Helpful fuel tips, gas price explanations aren't working or helping Canadians learn to manage their fuel expenditures. Yes its true - if it weren't for the dollar, or China, or hurricanes, or constrained distribution, or refinery fires, or speculators or potential conflict, or OPEC or greed or..or...or... the price of gas would be ....different.

The trickle-down impact on the global economy is being reported on daily. This isn't a Canadian problem - but WE consumers are looking to our fellow Canadian enterprises to help solve those parts of the problem that together WE have some control over and not glean incremental profit as a result of it. Indeed if that should prove to be the case - then why shouldn't WE the government benefit from the (incremental) global rise of energy prices instead of just the sector - beyond the existing tax structures.

But additional even more progressive solutions are called for and this could prove to be an interesting forum to explore those options. Equally so - this is a golden opportunity for someone to step up to the plate and take a leadership stance with its customers and be part of the solution. Doing so will engender more lasting brand affinity than all the other market initiatives and continuity programs combined.
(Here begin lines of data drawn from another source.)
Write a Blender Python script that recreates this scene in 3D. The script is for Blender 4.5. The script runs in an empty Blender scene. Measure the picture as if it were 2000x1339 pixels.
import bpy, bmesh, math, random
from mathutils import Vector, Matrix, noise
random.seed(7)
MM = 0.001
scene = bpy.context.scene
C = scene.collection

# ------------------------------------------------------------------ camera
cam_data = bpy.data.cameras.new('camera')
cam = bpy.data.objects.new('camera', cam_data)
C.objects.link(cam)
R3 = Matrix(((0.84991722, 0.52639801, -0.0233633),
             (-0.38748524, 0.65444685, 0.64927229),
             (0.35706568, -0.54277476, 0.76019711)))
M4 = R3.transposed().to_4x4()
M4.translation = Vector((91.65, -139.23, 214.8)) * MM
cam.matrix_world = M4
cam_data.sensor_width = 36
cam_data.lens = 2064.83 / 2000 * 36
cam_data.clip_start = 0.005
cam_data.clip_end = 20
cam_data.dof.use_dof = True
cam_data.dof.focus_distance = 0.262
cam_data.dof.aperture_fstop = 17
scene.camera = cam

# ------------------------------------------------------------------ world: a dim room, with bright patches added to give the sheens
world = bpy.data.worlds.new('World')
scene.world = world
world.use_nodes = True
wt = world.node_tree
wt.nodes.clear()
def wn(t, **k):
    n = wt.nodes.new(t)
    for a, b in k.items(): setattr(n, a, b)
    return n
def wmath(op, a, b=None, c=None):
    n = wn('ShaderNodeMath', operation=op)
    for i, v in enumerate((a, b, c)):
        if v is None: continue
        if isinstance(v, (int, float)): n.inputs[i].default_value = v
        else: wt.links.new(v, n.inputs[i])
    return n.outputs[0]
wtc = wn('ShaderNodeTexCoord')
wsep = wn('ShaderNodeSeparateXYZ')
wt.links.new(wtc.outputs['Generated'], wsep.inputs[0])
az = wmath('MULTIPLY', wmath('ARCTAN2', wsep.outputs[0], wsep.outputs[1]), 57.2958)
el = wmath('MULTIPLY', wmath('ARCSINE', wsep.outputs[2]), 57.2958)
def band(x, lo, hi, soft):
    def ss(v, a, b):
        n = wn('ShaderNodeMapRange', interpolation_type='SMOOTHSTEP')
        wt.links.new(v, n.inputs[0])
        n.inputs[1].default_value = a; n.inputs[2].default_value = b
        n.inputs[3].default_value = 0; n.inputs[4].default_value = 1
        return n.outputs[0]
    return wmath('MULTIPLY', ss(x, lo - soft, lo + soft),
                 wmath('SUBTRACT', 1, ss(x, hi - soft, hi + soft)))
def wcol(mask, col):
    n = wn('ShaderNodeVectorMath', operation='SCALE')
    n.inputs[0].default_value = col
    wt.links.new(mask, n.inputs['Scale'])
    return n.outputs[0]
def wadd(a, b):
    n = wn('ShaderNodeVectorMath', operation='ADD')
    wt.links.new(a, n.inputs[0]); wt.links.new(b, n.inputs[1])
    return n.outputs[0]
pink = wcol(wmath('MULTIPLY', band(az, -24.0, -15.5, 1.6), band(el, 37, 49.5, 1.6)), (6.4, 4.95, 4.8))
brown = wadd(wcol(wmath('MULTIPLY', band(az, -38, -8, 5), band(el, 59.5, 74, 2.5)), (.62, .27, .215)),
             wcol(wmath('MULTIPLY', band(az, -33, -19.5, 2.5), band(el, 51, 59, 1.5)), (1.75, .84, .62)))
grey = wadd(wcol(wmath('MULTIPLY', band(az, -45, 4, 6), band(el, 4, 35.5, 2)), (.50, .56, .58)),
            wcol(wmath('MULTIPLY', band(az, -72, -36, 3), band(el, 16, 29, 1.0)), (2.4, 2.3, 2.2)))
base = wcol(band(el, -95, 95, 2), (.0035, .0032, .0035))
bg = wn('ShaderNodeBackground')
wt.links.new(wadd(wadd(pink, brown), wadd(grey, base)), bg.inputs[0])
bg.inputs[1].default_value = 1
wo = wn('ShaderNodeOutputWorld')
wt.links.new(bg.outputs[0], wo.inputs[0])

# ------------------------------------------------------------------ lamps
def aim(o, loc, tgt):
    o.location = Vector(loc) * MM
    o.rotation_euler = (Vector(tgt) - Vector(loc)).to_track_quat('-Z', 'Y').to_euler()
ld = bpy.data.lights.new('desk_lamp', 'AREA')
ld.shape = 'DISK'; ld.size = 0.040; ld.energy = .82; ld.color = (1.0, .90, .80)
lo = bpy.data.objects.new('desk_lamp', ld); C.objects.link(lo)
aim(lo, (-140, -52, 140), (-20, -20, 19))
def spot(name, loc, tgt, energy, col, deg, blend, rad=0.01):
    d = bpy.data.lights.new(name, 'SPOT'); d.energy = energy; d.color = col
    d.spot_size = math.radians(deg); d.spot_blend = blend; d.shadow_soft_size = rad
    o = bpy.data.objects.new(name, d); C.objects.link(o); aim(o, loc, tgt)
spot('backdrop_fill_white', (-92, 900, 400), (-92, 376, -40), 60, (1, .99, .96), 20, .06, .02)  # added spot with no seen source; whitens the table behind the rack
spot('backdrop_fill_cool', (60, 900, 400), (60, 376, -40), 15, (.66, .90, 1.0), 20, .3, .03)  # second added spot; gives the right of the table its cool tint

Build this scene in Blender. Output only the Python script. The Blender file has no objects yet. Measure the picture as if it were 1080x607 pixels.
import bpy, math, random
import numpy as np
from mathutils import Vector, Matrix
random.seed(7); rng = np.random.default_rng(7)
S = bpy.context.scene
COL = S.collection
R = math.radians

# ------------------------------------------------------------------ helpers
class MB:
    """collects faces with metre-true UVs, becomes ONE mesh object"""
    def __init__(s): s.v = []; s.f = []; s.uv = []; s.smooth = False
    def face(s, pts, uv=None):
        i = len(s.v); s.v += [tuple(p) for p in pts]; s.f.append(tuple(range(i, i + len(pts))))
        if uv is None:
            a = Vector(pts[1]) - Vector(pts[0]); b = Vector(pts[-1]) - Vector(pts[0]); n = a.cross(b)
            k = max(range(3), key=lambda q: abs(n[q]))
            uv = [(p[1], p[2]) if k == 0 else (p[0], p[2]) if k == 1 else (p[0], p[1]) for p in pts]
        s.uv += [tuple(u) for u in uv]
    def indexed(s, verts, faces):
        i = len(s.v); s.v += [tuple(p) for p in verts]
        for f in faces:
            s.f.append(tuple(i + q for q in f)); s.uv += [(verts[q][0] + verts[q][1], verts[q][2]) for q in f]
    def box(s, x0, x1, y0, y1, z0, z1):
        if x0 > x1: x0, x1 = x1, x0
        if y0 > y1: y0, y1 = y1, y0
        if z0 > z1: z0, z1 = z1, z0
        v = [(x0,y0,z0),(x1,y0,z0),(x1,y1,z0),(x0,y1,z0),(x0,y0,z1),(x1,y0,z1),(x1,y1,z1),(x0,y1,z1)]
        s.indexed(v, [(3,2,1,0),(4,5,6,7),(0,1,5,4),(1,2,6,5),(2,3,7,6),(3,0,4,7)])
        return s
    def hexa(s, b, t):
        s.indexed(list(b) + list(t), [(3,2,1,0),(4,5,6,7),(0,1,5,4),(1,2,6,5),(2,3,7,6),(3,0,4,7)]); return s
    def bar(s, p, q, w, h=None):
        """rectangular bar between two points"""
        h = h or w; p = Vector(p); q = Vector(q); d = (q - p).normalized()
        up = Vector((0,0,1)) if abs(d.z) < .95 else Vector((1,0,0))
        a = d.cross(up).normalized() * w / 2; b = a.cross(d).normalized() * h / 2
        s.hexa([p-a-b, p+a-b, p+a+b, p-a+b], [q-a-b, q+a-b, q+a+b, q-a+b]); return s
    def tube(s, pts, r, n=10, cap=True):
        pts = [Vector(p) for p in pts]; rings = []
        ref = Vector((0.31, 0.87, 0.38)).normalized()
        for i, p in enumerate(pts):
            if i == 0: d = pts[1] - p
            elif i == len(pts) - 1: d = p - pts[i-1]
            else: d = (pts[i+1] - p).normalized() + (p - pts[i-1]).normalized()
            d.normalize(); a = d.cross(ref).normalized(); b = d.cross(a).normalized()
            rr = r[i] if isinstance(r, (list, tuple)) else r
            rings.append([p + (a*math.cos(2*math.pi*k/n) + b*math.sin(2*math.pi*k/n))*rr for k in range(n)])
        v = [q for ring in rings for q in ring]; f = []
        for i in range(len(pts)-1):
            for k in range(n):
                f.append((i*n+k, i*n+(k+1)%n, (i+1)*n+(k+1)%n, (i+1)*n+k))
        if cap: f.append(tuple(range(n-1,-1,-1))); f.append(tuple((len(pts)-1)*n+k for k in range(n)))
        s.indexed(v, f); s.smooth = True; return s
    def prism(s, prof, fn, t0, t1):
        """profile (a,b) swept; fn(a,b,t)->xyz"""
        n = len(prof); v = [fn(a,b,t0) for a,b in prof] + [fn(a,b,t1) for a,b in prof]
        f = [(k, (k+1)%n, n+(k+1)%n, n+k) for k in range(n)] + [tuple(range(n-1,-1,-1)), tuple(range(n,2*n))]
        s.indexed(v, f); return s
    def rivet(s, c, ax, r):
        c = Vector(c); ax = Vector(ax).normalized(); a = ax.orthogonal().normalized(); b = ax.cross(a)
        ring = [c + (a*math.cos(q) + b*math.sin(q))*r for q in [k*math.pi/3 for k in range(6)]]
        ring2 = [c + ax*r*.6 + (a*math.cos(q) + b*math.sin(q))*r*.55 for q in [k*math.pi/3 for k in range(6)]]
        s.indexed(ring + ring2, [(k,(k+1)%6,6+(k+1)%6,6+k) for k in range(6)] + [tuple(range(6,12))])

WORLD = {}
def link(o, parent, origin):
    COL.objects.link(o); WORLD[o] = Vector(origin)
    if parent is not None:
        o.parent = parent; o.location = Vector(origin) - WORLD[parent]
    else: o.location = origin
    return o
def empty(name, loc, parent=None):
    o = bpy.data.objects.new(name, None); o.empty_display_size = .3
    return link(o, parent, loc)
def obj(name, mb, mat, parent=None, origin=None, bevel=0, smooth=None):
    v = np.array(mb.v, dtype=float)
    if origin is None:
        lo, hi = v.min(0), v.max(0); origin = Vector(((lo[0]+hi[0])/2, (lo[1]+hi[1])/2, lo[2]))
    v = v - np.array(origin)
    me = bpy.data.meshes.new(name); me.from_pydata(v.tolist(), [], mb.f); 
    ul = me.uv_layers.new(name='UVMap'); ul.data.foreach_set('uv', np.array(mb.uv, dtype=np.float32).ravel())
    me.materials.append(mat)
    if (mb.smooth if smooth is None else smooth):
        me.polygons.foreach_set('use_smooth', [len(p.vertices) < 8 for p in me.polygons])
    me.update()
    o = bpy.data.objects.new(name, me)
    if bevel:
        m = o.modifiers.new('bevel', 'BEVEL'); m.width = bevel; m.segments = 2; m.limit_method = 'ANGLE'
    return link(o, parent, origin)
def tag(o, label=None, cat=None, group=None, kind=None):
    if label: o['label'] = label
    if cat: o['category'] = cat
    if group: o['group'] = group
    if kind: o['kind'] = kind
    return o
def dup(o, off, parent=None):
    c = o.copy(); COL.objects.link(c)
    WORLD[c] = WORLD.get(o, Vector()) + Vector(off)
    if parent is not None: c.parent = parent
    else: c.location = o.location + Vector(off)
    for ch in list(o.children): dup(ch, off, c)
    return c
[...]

All jocularity aside, this is no longer an inconvenience or annoyance for us complacent Canadians - its moved well beyond that ....and we haven't even begun to see the traditional run up in pump prices for the summer as yet.



Those who are upset about the tax portion of the pump price should look to Europe, where the taxes are about 4 times our rate. There is nothing wrong with "tax shifting" to reward conservers at the expense of wasters. My anger about high fuel prices is directed at those who drive frivolous trips or heavy cars as a status symbol rather than for need. They raise demand, and therefore, prices.


I quit my part time job while the pump prices are highest. Sit back on the farm and watch the grass grow , and wonder if the gas prices will be down when it is time to transport my food production . Note that we have no public transportation , so most activity requires driving .I could market some as fertilizer for future grass growth, and let the local consumer pay transportation from a foreign country for food.Kinda seems silly to limit potential because of taxation though .Tax is a percentage of retail cost. Agriculture gets a small fixed tax reduction on fuel consumed in our province.